Getting to that point, however, is a complex process. Tags, sometimes called transponders, contain an integrated circuit and an antenna to transmit the information stored on the chip. A reader or interrogator receives the data transmission and relays the information usually to a computer. Unlike bar codes, transponders sending data via radio signal do not need a perfect line of sight with a reader to exchange information. Instead, the information can be exchanged without the reader ever 'seeing' the chip, making RFID a more flexible way to swap information.
When the center got off the ground, Sarma says he and Brock believed that the lack of low-cost tags was hindering widespread deployment of the technology. Today, an individual tag costs in excess of 50 cents, Sarma says. However, if tag cost dropped to a nickel or less, then more companies would be willing to use them. 'We felt that RFID tags could be made less expensively with a change in the systematic approach,' says Sarma.
A systematic approach was required because RFID tags themselves are complex systems. The design of the optimal tag requires a careful coordination of the integrated circuit design, the antenna design, and the manufacturing process itself. A system-level approach was necessary to bring about the introduction of a low-cost tag.

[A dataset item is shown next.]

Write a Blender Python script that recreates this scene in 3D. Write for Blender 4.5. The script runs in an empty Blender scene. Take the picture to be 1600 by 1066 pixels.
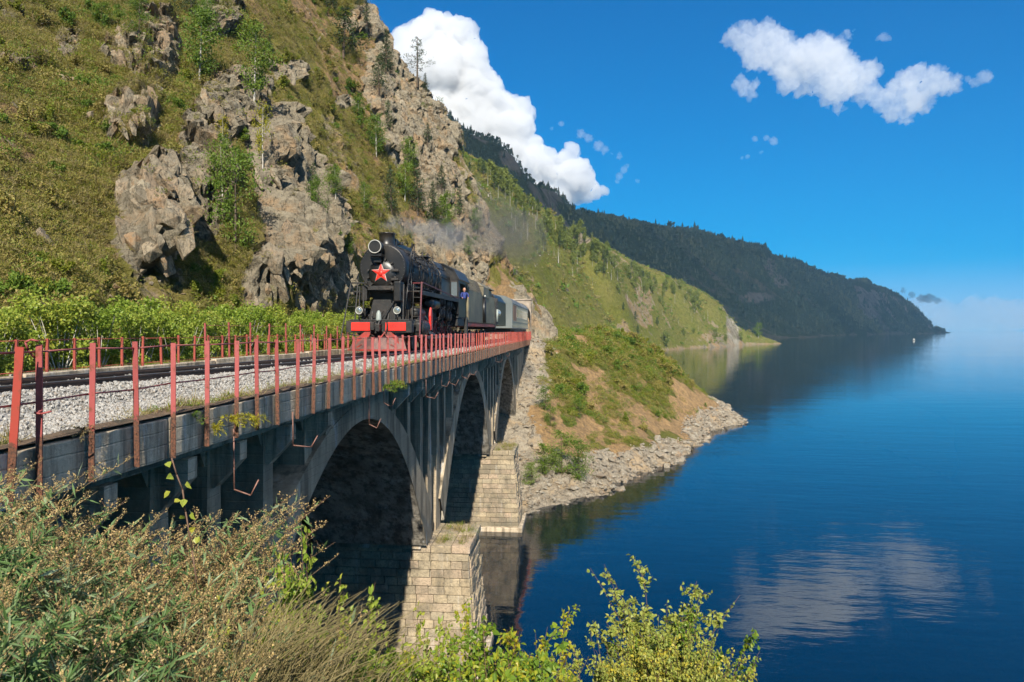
import bpy, bmesh, math, random
import numpy as np
from mathutils import Vector, Matrix
random.seed(7)
RNG = np.random.RandomState(11)
S = bpy.context.scene
C = S.collection
TH = math.radians(5.355)
CAMX, CAMZ, FPX = 5.88, 15.2, 1067.0
# ---------------------------------------------------------------- camera, sky, sun, exposure
cam = bpy.data.cameras.new('camera')
cam.sensor_width = 36.0
cam.lens = 24.0
cam.clip_start = 0.1
cam.clip_end = 60000
cam.shift_y = -17.0/1600.0
cam_ob = bpy.data.objects.new('camera', cam)
C.objects.link(cam_ob)
cam_ob.location = (CAMX, 0, CAMZ)
cam_ob.rotation_euler = (math.radians(90), 0, TH)
S.camera = cam_ob
SUN_EL = math.radians(36)
SUN_AZ = math.radians(7.0)      # light travels towards +Y, turned this much to -X
world = bpy.data.worlds.new("World")
S.world = world
world.use_nodes = True
wn = world.node_tree
wn.nodes.clear()
w_out = wn.nodes.new('ShaderNodeOutputWorld')
w_bg = wn.nodes.new('ShaderNodeBackground')
w_sky = wn.nodes.new('ShaderNodeTexSky')
w_sky.sky_type = 'NISHITA'
w_sky.sun_disc = False
w_sky.sun_elevation = SUN_EL
w_sky.sun_rotation = math.pi - SUN_AZ
w_sky.altitude = 3000
w_sky.air_density = 0.8
w_sky.dust_density = 0.0
w_sky.ozone_density = 6.0
w_hs = wn.nodes.new('ShaderNodeHueSaturation')
w_hs.inputs['Saturation'].default_value = 1.4
w_hs.inputs['Hue'].default_value = 0.49
w_bg.inputs['Strength'].default_value = 0.101
wn.links.new(w_sky.outputs[0], w_hs.inputs['Color'])
w_sep = wn.nodes.new('ShaderNodeSeparateColor'); w_com = wn.nodes.new('ShaderNodeCombineColor')
wn.links.new(w_hs.outputs[0], w_sep.inputs[0])
for ch, a_, k_ in ((0, 1.0, 0.30), (1, 1.26, 0.185), (2, 1.75, 0.185)):    # the polarised blue of the photograph: highlights roll off
    m1 = wn.nodes.new('ShaderNodeMath'); m1.operation = 'MULTIPLY_ADD'; m1.inputs[1].default_value = k_; m1.inputs[2].default_value = 1.0
    m2 = wn.nodes.new('ShaderNodeMath'); m2.operation = 'DIVIDE'; m3 = wn.nodes.new('ShaderNodeMath'); m3.operation = 'MULTIPLY_ADD'; m3.inputs[1].default_value = a_; m3.inputs[2].default_value = 0.008
    wn.links.new(w_sep.outputs[ch], m1.inputs[0]); wn.links.new(w_sep.outputs[ch], m2.inputs[0]); wn.links.new(m1.outputs[0], m2.inputs[1])
    wn.links.new(m2.outputs[0], m3.inputs[0]); wn.links.new(m3.outputs[0], w_com.inputs[ch])
wn.links.new(w_com.outputs[0], w_bg.inputs['Color'])
wn.links.new(w_bg.outputs[0], w_out.inputs['Surface'])
sun = bpy.data.lights.new('sun', 'SUN')
sun.energy = 5.0
sun.angle = math.radians(0.5)
sun.color = (1.0, 0.92, 0.78)
sun_ob = bpy.data.objects.new('sun', sun)
C.objects.link(sun_ob)
sdir = Vector((-math.sin(SUN_AZ)*math.cos(SUN_EL), math.cos(SUN_AZ)*math.cos(SUN_EL), -math.sin(SUN_EL)))
sun_ob.rotation_euler = sdir.to_track_quat('-Z', 'Y').to_euler()
S.view_settings.view_transform = 'Standard'
S.view_settings.look = 'None'
S.view_settings.gamma = 1.0
S.view_settings.use_curve_mapping = False
S.view_settings.exposure = 0.72
S.cycles.use_denoising = True
S.cycles.max_bounces = 6
S.cycles.diffuse_bounces = 3
S.cycles.glossy_bounces = 3
S.cycles.transmission_bounces = 4
S.cycles.transparent_max_bounces = 12
S.cycles.volume_bounces = 1
S.cycles.caustics_reflective = False
S.cycles.caustics_refractive = False
S.cycles.use_adaptive_sampling = True
S.cycles.adaptive_threshold = 0.02

# ---------------------------------------------------------------- helpers
FV = np.array([-math.sin(TH), math.cos(TH), 0.0])
RV = np.array([math.cos(TH), math.sin(TH), 0.0])
CP = np.array([CAMX, 0.0, CAMZ])
def PX(u, v, D):
    """point of the place at depth D along the viewing axis"""
    return CP + FV*D + RV*((u-800.0)/FPX*D) + np.array([0, 0, (516.0-v)/FPX*D])
def UV(P):
    """where a point of the place is seen (n,3)->(u,v,D)"""
    Q = P - CP
    D = Q @ FV
    D = np.where(np.abs(D) < 0.1, 0.1, D)
    return 800+FPX*(Q @ RV)/D, 516-FPX*Q[..., 2]/D, D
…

A particular rub was the makeup of the existing tags. Because the tag industry was not taking advantage of advances in communications, it was forced to incorporate excess functionality on the tags, which resulted in higher costs, explains Sarma. He notes that existing RFID tags require extensive memory to encode data. 'If the footprint was shrunk, the chip (inside the tag) could be tinier,' said Sarma. 'If you make the chips smaller, the costs go down.' Lower cost chips could then be churned out by manufacturers in higher volume, driving up demand.

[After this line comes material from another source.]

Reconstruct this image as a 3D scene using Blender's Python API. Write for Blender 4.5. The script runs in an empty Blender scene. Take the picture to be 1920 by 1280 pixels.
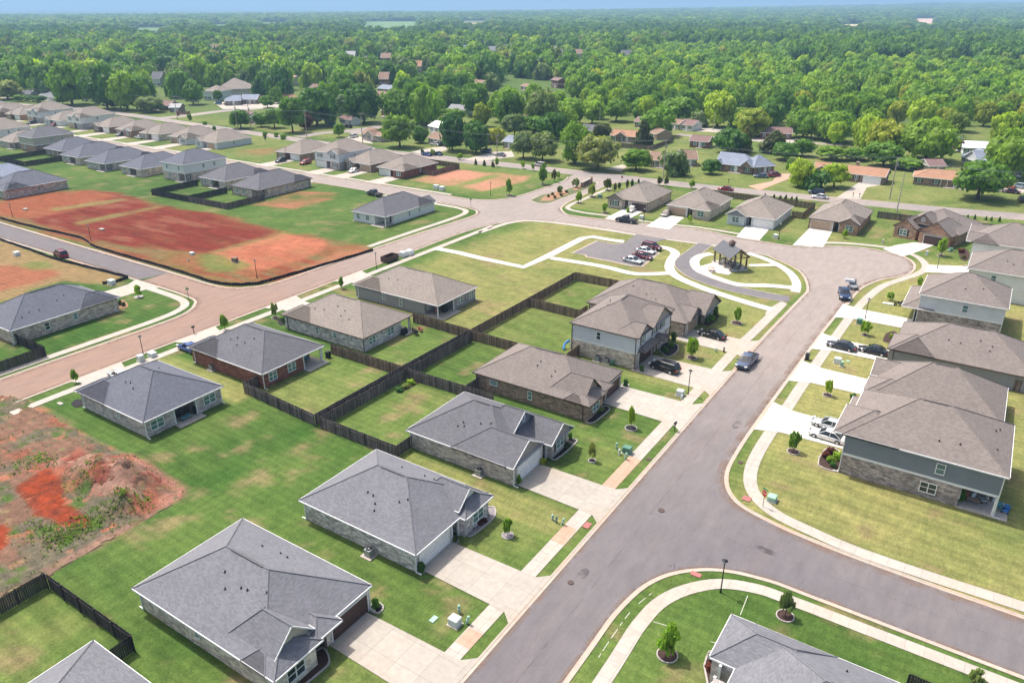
import bpy, math, random
import numpy as np
from mathutils import Vector, Matrix
R_ = random.Random(7)
sc = bpy.context.scene
COL = sc.collection
RAD = math.radians
# ------------------------------------------------------------------ camera model (surveyed ground <-> photo)
F = 1417.0; YH = 12.0; H = 50.0; AX = 1975.0
PIT = math.atan((640-YH)/F); AZ = math.atan((AX-960)/math.hypot(F, 640-YH))
def P(px, py, z=0.0):
    x = px-960; y = 640-py; cp, sp = math.cos(PIT), math.sin(PIT)
    f = F*cp+y*sp; u = y*cp-F*sp
    wy = f*math.cos(AZ)+x*math.sin(AZ); wx = -f*math.sin(AZ)+x*math.cos(AZ)
    t = (z-H)/u
    return (wx*t, wy*t)
def Q(X, Y, Z=0.0):
    f = Y*math.cos(AZ)-X*math.sin(AZ); x = Y*math.sin(AZ)+X*math.cos(AZ); u = Z-H
    cp, sp = math.cos(PIT), math.sin(PIT); d = f*cp-u*sp; y = f*sp+u*cp
    return (960+F*x/d, 640-F*y/d)
def height_to(X, Y, top):
    lo, hi = 0.3, 60.0
    for _ in range(30):
        m = (lo+hi)/2
        if Q(X, Y, m)[1] > top: lo = m
        else: hi = m
    return lo
def PP(s, z=0.0): return [P(*[float(v) for v in t.split(',')], z) for t in s.split()]

# ------------------------------------------------------------------ materials
def mk(name):
    m = bpy.data.materials.new(name); m.use_nodes = True; nt = m.node_tree; nt.nodes.clear()
    out = nt.nodes.new('ShaderNodeOutputMaterial'); b = nt.nodes.new('ShaderNodeBsdfPrincipled')
    nt.links.new(b.outputs[0], out.inputs[0]); b.inputs['Specular IOR Level'].default_value = 0.3
    return m, nt, b
def tc(nt, kind='Object'): return nt.nodes.new('ShaderNodeTexCoord').outputs[kind]
def noise(nt, vec, scale, detail=3, rough=0.6):
    n = nt.nodes.new('ShaderNodeTexNoise'); n.inputs['Scale'].default_value = scale
    n.inputs['Detail'].default_value = detail; n.inputs['Roughness'].default_value = rough
    if vec is not None: nt.links.new(vec, n.inputs['Vector'])
    return n.outputs['Fac']
def ramp(nt, fac, stops):
    r = nt.nodes.new('ShaderNodeValToRGB'); e = r.color_ramp.elements
    e[0].position, e[0].color = stops[0][0], (*stops[0][1], 1); e[1].position, e[1].color = stops[-1][0], (*stops[-1][1], 1)
    for p, c in stops[1:-1]:
        k = e.new(p); k.color = (*c, 1)
    nt.links.new(fac, r.inputs[0]); return r.outputs[0]
def mixc(nt, a, b, fac, mode='MIX'):
    m = nt.nodes.new('ShaderNodeMix'); m.data_type = 'RGBA'; m.blend_type = mode
    for s, v in ((m.inputs[0], fac), (m.inputs[6], a), (m.inputs[7], b)):
        if hasattr(v, 'links') or hasattr(v, 'is_linked'): nt.links.new(v, s)
        elif isinstance(v, tuple): s.default_value = (*v, 1)
        else: s.default_value = v
    return m.outputs[2]
def scaled(nt, vec, s):
    m = nt.nodes.new('ShaderNodeMapping'); m.inputs['Scale'].default_value = s
    nt.links.new(vec, m.inputs['Vector']); return m.outputs[0]
def bump(nt, b, h, strength=0.3, dist=0.02):
    n = nt.nodes.new('ShaderNodeBump'); n.inputs['Strength'].default_value = strength; n.inputs['Distance'].default_value = dist
    nt.links.new(h, n.inputs['Height']); nt.links.new(n.outputs[0], b.inputs['Normal'])
MC = {}
def flat(name, c, rough=0.7, metal=0.0, var=0.12, spec=0.3, scale=3.0):
    if name in MC: return MC[name]
    m, nt, b = mk(name)
    f = noise(nt, tc(nt), scale)
    col = ramp(nt, f, [(0.3, tuple(v*(1-var) for v in c)), (0.7, tuple(min(1, v*(1+var)) for v in c))])
    nt.links.new(col, b.inputs['Base Color'])
    b.inputs['Roughness'].default_value = rough; b.inputs['Metallic'].default_value = metal
    b.inputs['Specular IOR Level'].default_value = spec
    MC[name] = m; return m
def shingle(name, c):
    m, nt, b = mk(name); uv = tc(nt, 'UV')
    br = nt.nodes.new('ShaderNodeTexBrick'); nt.links.new(uv, br.inputs['Vector'])
    br.inputs['Scale'].default_value = 1.0; br.inputs['Brick Width'].default_value = 0.33; br.inputs['Row Height'].default_value = 0.15
    br.inputs['Mortar Size'].default_value = 0.012; br.inputs['Mortar Smooth'].default_value = 0.6; br.inputs['Bias'].default_value = 0.0
    br.inputs['Color1'].default_value = (*[v*0.86 for v in c], 1); br.inputs['Color2'].default_value = (*[v*1.14 for v in c], 1)
    br.inputs['Mortar'].default_value = (*[v*0.74 for v in c], 1)
    big = noise(nt, uv, 0.35, 3); mid = noise(nt, uv, 2.2, 2); fine = noise(nt, uv, 14, 2, 0.8)
    f1 = ramp(nt, big, [(0.3, (0.93,)*3), (0.7, (1.06,)*3)])
    f2 = ramp(nt, mid, [(0.3, (0.95,)*3), (0.7, (1.05,)*3)])
    f3 = ramp(nt, fine, [(0.3, (0.78,)*3), (0.7, (1.22,)*3)])
    col = mixc(nt, br.outputs[0], f1, 1.0, 'MULTIPLY'); col = mixc(nt, col, f2, 1.0, 'MULTIPLY'); col = mixc(nt, col, f3, 1.0, 'MULTIPLY')
    oi = nt.nodes.new('ShaderNodeObjectInfo')
    nt.links.new(col, b.inputs['Base Color']); b.inputs['Roughness'].default_value = 0.9
    bump(nt, b, br.outputs['Fac'], 0.25, -0.01)
    MC[name] = m; return m
def brick(name, c1, c2, mortar, w=0.24, h=0.08, rough=0.9, ms=0.01):
    m, nt, b = mk(name); uv = tc(nt, 'UV')
    br = nt.nodes.new('ShaderNodeTexBrick'); nt.links.new(uv, br.inputs['Vector'])
    br.inputs['Scale'].default_value = 1.0; br.inputs['Brick Width'].default_value = w; br.inputs['Row Height'].default_value = h
    br.inputs['Mortar Size'].default_value = ms; br.inputs['Mortar Smooth'].default_value = 0.3
    br.inputs['Color1'].default_value = (*c1, 1); br.inputs['Color2'].default_value = (*c2, 1); br.inputs['Mortar'].default_value = (*mortar, 1)
    cell = scaled(nt, uv, (1.8, 3.4, 1)); v = nt.nodes.new('ShaderNodeTexVoronoi'); v.inputs['Scale'].default_value = 1.0; nt.links.new(cell, v.inputs['Vector'])
    sep = nt.nodes.new('ShaderNodeSeparateColor'); nt.links.new(v.outputs['Color'], sep.inputs[0])
    f = ramp(nt, sep.outputs[0], [(0.0, (0.6,)*3), (0.5, (1.0,)*3), (1.0, (1.45,)*3)])
    n = noise(nt, uv, 0.8, 4); g = ramp(nt, n, [(0.3, (0.85,)*3), (0.7, (1.15,)*3)])
    col = mixc(nt, br.outputs[0], f, 0.8, 'MULTIPLY'); col = mixc(nt, col, g, 1.0, 'MULTIPLY')
    nt.links.new(col, b.inputs['Base Color']); b.inputs['Roughness'].default_value = rough
    bump(nt, b, br.outputs['Fac'], 0.4, -0.01)
    MC[name] = m; return m
def siding(name, c, row=0.16):
    m, nt, b = mk(name); uv = tc(nt, 'UV')
    s = nt.nodes.new('ShaderNodeSeparateXYZ'); nt.links.new(uv, s.inputs[0])
    d = nt.nodes.new('ShaderNodeMath'); d.operation = 'DIVIDE'; d.inputs[1].default_value = row; nt.links.new(s.outputs[1], d.inputs[0])
    fr = nt.nodes.new('ShaderNodeMath'); fr.operation = 'FRACT'; nt.links.new(d.outputs[0], fr.inputs[0])
    lines = ramp(nt, fr.outputs[0], [(0.0, (0.72,)*3), (0.1, (1,)*3), (1.0, (1,)*3)])
    n = noise(nt, uv, 0.7, 3); g = ramp(nt, n, [(0.3, (0.93,)*3), (0.7, (1.05,)*3)])
    col = mixc(nt, c, lines, 1.0, 'MULTIPLY'); col = mixc(nt, col, g, 1.0, 'MULTIPLY')
    nt.links.new(col, b.inputs['Base Color']); b.inputs['Roughness'].default_value = 0.6
    bump(nt, b, fr.outputs[0], 0.4, 0.02)
    MC[name] = m; return m
def asphalt(name, c, dust, lo, hi):
    m, nt, b = mk(name); o = tc(nt)
    n1 = noise(nt, scaled(nt, o, (1, 1, 1)), 0.035, 5, 0.65); n2 = noise(nt, o, 0.6, 5); n3 = noise(nt, o, 9, 3, 0.8)
    d = nt.nodes.new('ShaderNodeValToRGB'); d.color_ramp.elements[0].position = lo; d.color_ramp.elements[1].position = hi
    d.color_ramp.elements[0].color = (0, 0, 0, 1); d.color_ramp.elements[1].color = (1, 1, 1, 1); nt.links.new(n1, d.inputs[0])
    col = mixc(nt, c, dust, d.outputs[0])
    col = mixc(nt, col, ramp(nt, n2, [(0.25, (0.86,)*3), (0.75, (1.13,)*3)]), 1.0, 'MULTIPLY')
    col = mixc(nt, col, ramp(nt, n3, [(0.3, (0.82,)*3), (0.7, (1.18,)*3)]), 1.0, 'MULTIPLY')
    v = nt.nodes.new('ShaderNodeTexVoronoi'); v.feature = 'DISTANCE_TO_EDGE'; v.inputs['Scale'].default_value = 0.09
    wob = noise(nt, o, 0.5, 4); cv = mixc(nt, o, wob, 0.35, 'ADD') if False else o
    nt.links.new(cv, v.inputs['Vector'])
    nt.links.new(col, b.inputs['Base Color']); b.inputs['Roughness'].default_value = 0.88
    bump(nt, b, n3, 0.15, 0.01)
    MC[name] = m; return m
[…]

Sarma said he and Brock believe that a three-part solution will fix the problem. For starters, data on the tag could be minimized by keeping information on a back-end network. In other words, the tags would carry only a 'license plate number' or pointer that would identify the marked object. The license plate, in turn, corresponds with item-level information stored in a computer or on an information network, which could even be the Internet.

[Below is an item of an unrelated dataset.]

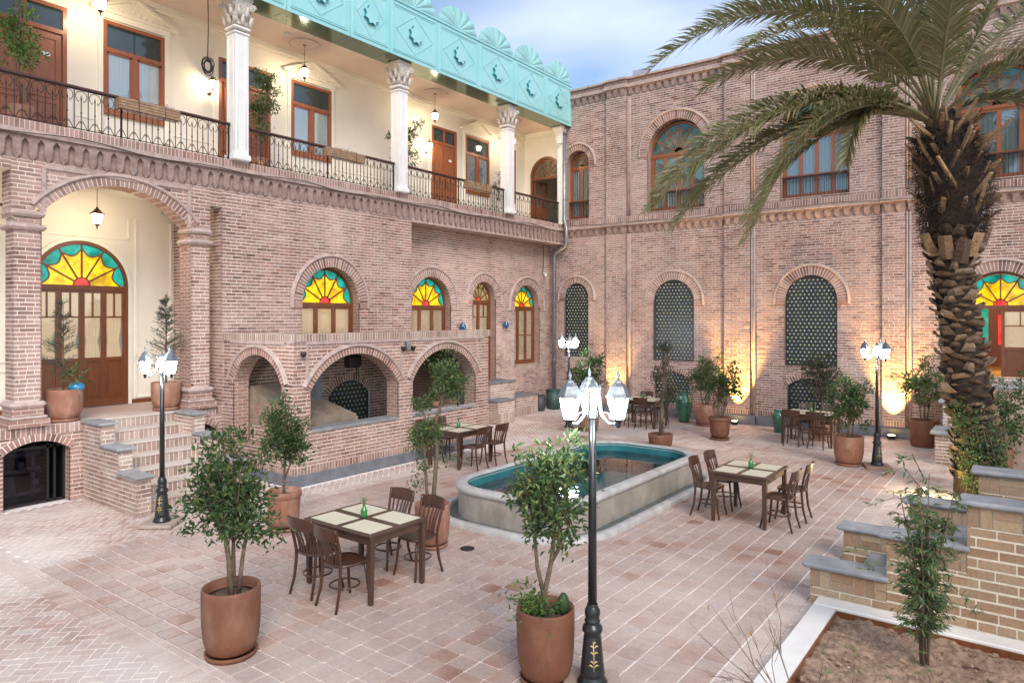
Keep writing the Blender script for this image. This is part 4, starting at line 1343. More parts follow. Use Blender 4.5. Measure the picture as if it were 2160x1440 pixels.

Also required are new protocols - a set of operating procedures for tags - to interact with readers. Sarma says that the Auto-ID Center has already developed protocols for tags sending radio signals on the 13.56 Megahertz (MHz) band, which is used most widely outside the United States. It has also developed a protocol for 915 MHz, which is used extensively in the United States.
Finally, low-cost tags would require the introduction of new, thinner chips. Sarma says the Auto-ID Center has lined up three silicon manufacturers to produce these new chips later this year. 'By the third quarter of this year, we hope to have this prototype silicon,' Sarma said.
The advent of the ePCThe Auto-ID Center has also begun championing the concept of an electronic product code (ePC). Designed to mark physical objects such as pallets and containers, the ePC provides a license-plate reference to the item-detail information about the object held on an information network.
The ePC works together with a product markup language (PML) and an object naming service (ONS). PML is a new standard 'language' for describing physical objects to the Internet in the same way that hypertext markup language (HTML) is a common language on which most Internet Web sites are based. The ONS tells the computer systems where to find information about any object that carries an ePC code, or smart tag. Moreover, ePC would be compatible with the current universal product code (UPC) and global trade item number (GTIN) identification bar codes. The former is the bar code on U.S. retail items and the latter covers retail for trade items used worldwide. Such compatibility would allow a manufacturer to substitute an ePC tag for a traditional UPC bar code printed on a label. The advantage of the ePC is that they are so-called 'smart' labels, carrying more information than conventional bar codes.
The center has written new software for handling the data routing to support the ePC. Five leading companies - P&G, Gillette, Coca Cola, Wal-Mart and Unilever - have tested the software using current equipment for tags and readers. The companies are now in the first phase of testing pallets with tags. When these pallets arrive at a warehouse, a reader placed on the dock door reads the tags to confirm arrival. In the next phase of the test, companies will use a new generation of readers, Sarma said.
The drive for open standardsSarma says that the Auto-ID Center hopes to establish uniform standards for RFID tags used in the supply chain but will leave it to the various transponder manufacturers themselves to produce the ePC tags. 'We want everything to be done with open standards and interfaces,' he says.
The research director is confident that the adoption of ePC tags will
revolutionize supply chain practices. Such smart labels will provide for a
higher degree of information sharing among supply chain partners. Sarma suggests
that the optimization of the supply resulting from the use of RFID tags should
make the economy more efficient and improve our standard of living. 'We really
want RFID to be a much larger, valuable part of our economy,' he says.